HP (Hewlett-Packard) Reliable Transaction Router Network Router User Manual


 
Failover and Recovery
Backend
Restart
Recovery
Transactions in the process of being committed at the time of a
failure are recovered from RTR’s disk journal. Recovery could be
with a concurrent server, a standby server, or a restarted server
created when the failed backend restarts.
Correct ordering of the execution of transactions against the
database is maintained.
Transaction
Message
Replay
Transaction messages that are lost in transit are resent when
possible. The frontend and backend nodes keep an in-memory
copy of all active messages for this purpose.
Link Failure
Recovery
In the event of a communications failure, RTR tries to reconnect
the link or links until it succeeds.
Recovery Scenarios
This section describes how RTR recovers from different hardware
and software failure.
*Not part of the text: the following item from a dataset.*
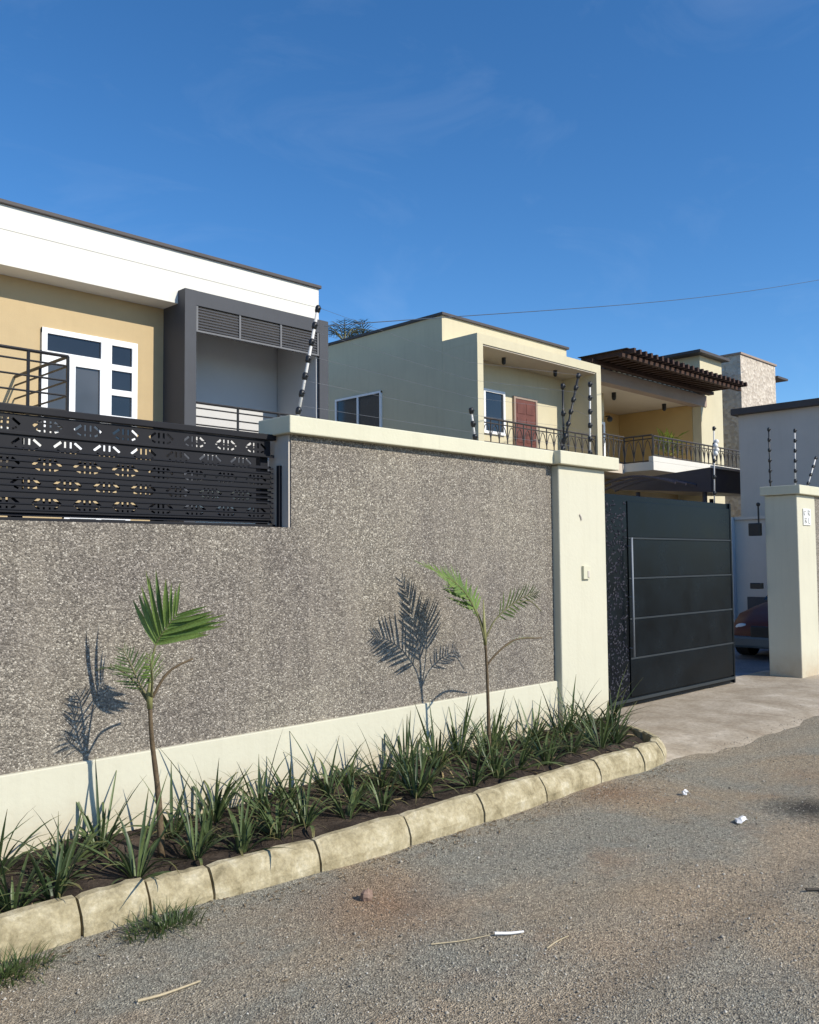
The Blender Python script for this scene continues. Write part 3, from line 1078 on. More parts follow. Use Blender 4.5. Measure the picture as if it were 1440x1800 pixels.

For additional information on failure and
recovery scenarios, refer to the HP Reliable Transaction Router
Application Design Guide.
Backend
Recovery
If standby or shadow servers are available on another backend
node, operation of the rest of the system will continue without
interruption, using the standby or shadow server.
If a backend processor is lost, any transactions in progress
are remembered by RTR and later recovered, either when the
backend restarts, or by a standby if one is present. Thus, the
distributed database is brought back to a transaction-consistent
state.
Router
Recovery
If a router fails and another router node is available, all in-
progress transactions are transparently rerouted by the other
router. System operation will continue without interruption.